1972 Lincoln Cent
Double Denomination
Over 1964 Struck Silver Dime



Although this was an intentionally struck mint error, it is unique and very dramatic. A 1964 Silver Roosevelt Dime was overstruck by 1972 Lincoln Cent dies. 1972 Roosevelt Dimes were clad in composition but by selecting a Silver Dime as the host coin, this 1972 Lincoln Cent is struck in silver.

This type of double denomination is known as an 11-Cent-Piece. Occasionally one is discovered with a year or more span between the dates of the Dime and Cent. In this case, there is an 8 year gap, which is very unusual. It is in choice mint state condition with both full dates clearly visible on the obverse. The most exciting aspect of this unique mint error is the fact that it is a 1972 Lincoln Cent struck over a struck SILVER Dime instead of a clad Dime.



PCGS Certificate Verification


Intentional Errors

One of the most controversial categories of U.S. coins are mint errors. Many dealers and collectors, as well as coin auction houses, buy, sell, trade and auction many rare, exotic and unique major mint errors. Obviously, some of these defy logic and were intentionally created and taken out of the Mint.

In the early 2000's, a group of several hundred U.S. error coins were found in a safe-deposit box.

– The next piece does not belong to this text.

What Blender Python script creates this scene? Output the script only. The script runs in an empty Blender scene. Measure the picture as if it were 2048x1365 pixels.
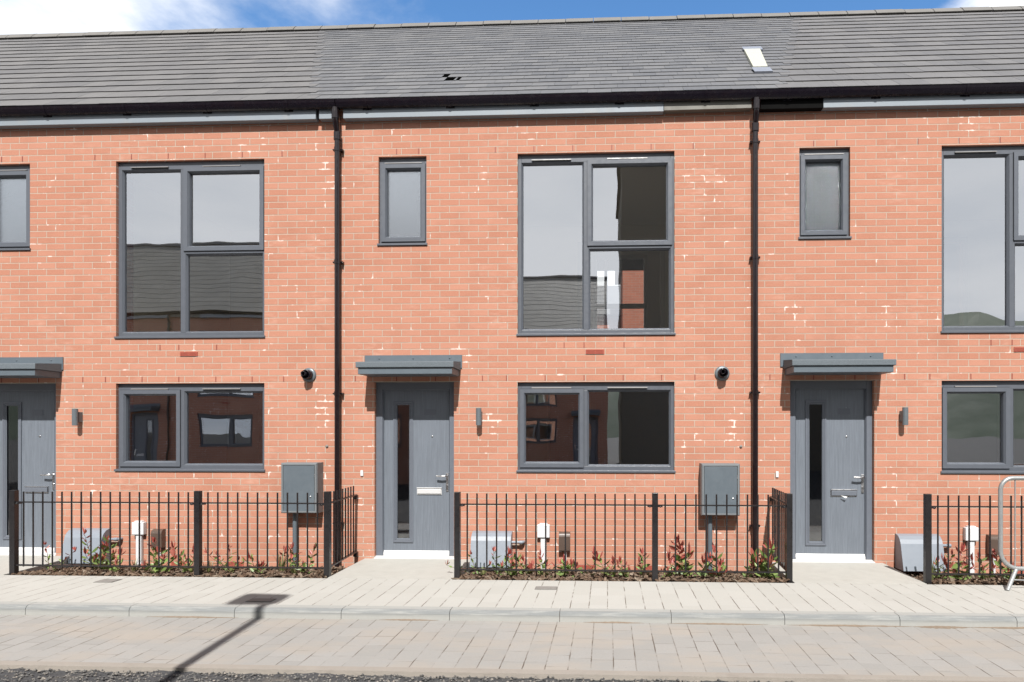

Fred Weinberg purchased this group which included coins struck for proof sets and also coins struck for circulation. This group was auctioned by the California State Controller's Office of Unclaimed Property. The U.S. Secret Service inspected and released this collection to the State of California determining that it was legal to own. The State of California then auctioned the collection and the rest is history.

Another example of U.S. error coins escaping the Mint occurred in the 1970's. A hoard of proof error coins were smuggled out of the San Francisco Mint inside the oil pans of forklifts that were being serviced outside of the Mint. This topic was discussed in the June 6, 2022 Issue of Coin World, which covered Fred Weinberg's account of this story. The Coin World Managing Editor concluded:
Obviously, the marketplace accepts these coins, and some collectors are happy paying thousands of dollars for coins that show every indication of having been created through illegal means.

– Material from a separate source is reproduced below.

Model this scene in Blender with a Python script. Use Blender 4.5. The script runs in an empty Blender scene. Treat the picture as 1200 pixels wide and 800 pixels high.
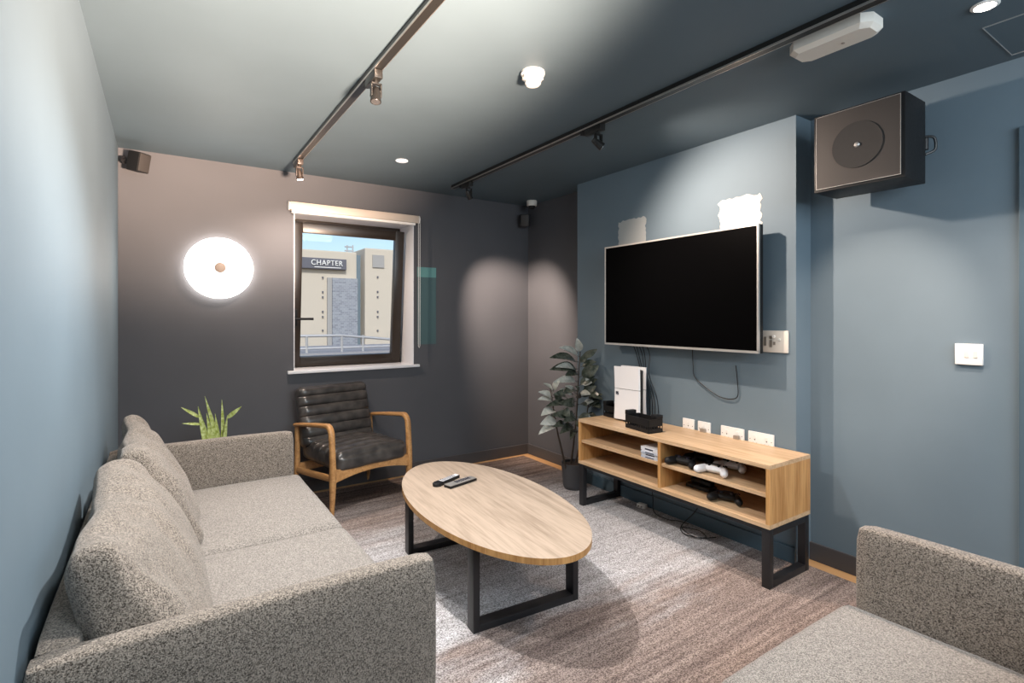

In Episode 11 of the PCGS video series Slab Lab, Seth Chandler interviews Fred Weinberg. In part 2 of the interview, Fred explains in detail why mint errors that are decades old are not recovered by the U.S. Mint. Fred's recollection of conversations in his office with the Chief of the U.S. Mint Police are extremely insightful and explain why the Mint doesn't attempt to recover error coins from decades ago.